Question

If the terms $\log x$, $\log \sqrt {6 - 2x}$, $\log \left( {x - 1} \right)$ are in an A.P. then, what are the number of possible values of $x$?
A) $0$
B) $1$
C) $2$
D) $3$

Answer 1

In this question, we are given three terms in log and we have been told that they are in A.P. We have been asked to find the value of x. Using the log property $\log c$, $c > 0$, make the conditions and try to find a number between those conditions. You can also use the common difference of A.P to find the required value. Keep the terms in the expression $2b = a + c$ and use log properties to simplify the equation. On simplifying, you will get the value of x.

Complete step-by-step solution:
We are given 3 terms in log and we have been told that they are in an A.P. We have been asked to find the value of $x$.
We will solve this question using 2 following conditions –

1. In $\log c$, $c > 0$. So, we will use this condition to determine the possible values.
2. Difference between the terms in an A.P is the same.
   $\Rightarrow$ Using condition 1, we can say that –
   1)$x > 0$,
   2)$6 - 2x > 0$
   $\Rightarrow 6 > 2x$
   $\Rightarrow 3 > x$
   3)$x - 1 > 0$
   $\Rightarrow x > 1$
   Therefore, our $x$ is greater than 0 and 1 and smaller than 3. Basically, it lies between 1 and 3. Hence, the value of $x$ is 2. But, we will cross verify this with condition 2.
   $\Rightarrow$ In 2nd condition, we will use the given fact that the three given terms are in A.P.
   If a, b, c are in an A.P, then $2b = a + c$. We will use this on the given terms.
   $\log x$, $\log \sqrt {6 - 2x}$, $\log \left( {x - 1} \right)$ are in A.P.
   $\Rightarrow 2\log \sqrt {6 - 2x} = \log x + \log \left( {x - 1} \right)$
   Using properties of log to solve the equation, $\left( {2\log x = \log {x^2}{\text{ and }}\log m + \log n = \log mn} \right)$
   $\Rightarrow \log {\left( {\sqrt {6 - 2x} } \right)^2} = \log x\left( {x - 1} \right)$
   Comparing both the sides,
   $\Rightarrow {\left( {\sqrt {6 - 2x} } \right)^2} = x\left( {x - 1} \right)$
   Simplifying the equation,
   $\Rightarrow 6 - 2x = {x^2} - x$
   $\Rightarrow {x^2} + x - 6 = 0$
   Now, we have a quadratic equation. Let us solve it –
   $\Rightarrow {x^2} + 3x - 2x - 6 = 0$
   $\Rightarrow \left( {x + 3} \right)\left( {x - 2} \right) = 0$
   This gives us two values of x,
   $\Rightarrow x = - 3,2$
   But x cannot be negative because there is a rule of log which says that – in $\log c$, $c > 0$.
   Therefore, the required value of x is option C) 2.
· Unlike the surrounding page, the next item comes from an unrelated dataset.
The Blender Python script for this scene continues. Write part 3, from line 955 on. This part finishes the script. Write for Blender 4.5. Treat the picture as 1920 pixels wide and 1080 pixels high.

Note: We have remembered that, in mathematics, the logarithm is the inverse function to exponentiation. That means the logarithm of a given number x is the exponent to which another fixed number, the base b, must be raised, to produce that number x. In the simplest case, the logarithm counts the number of occurrences of the same factor in repeated multiplication.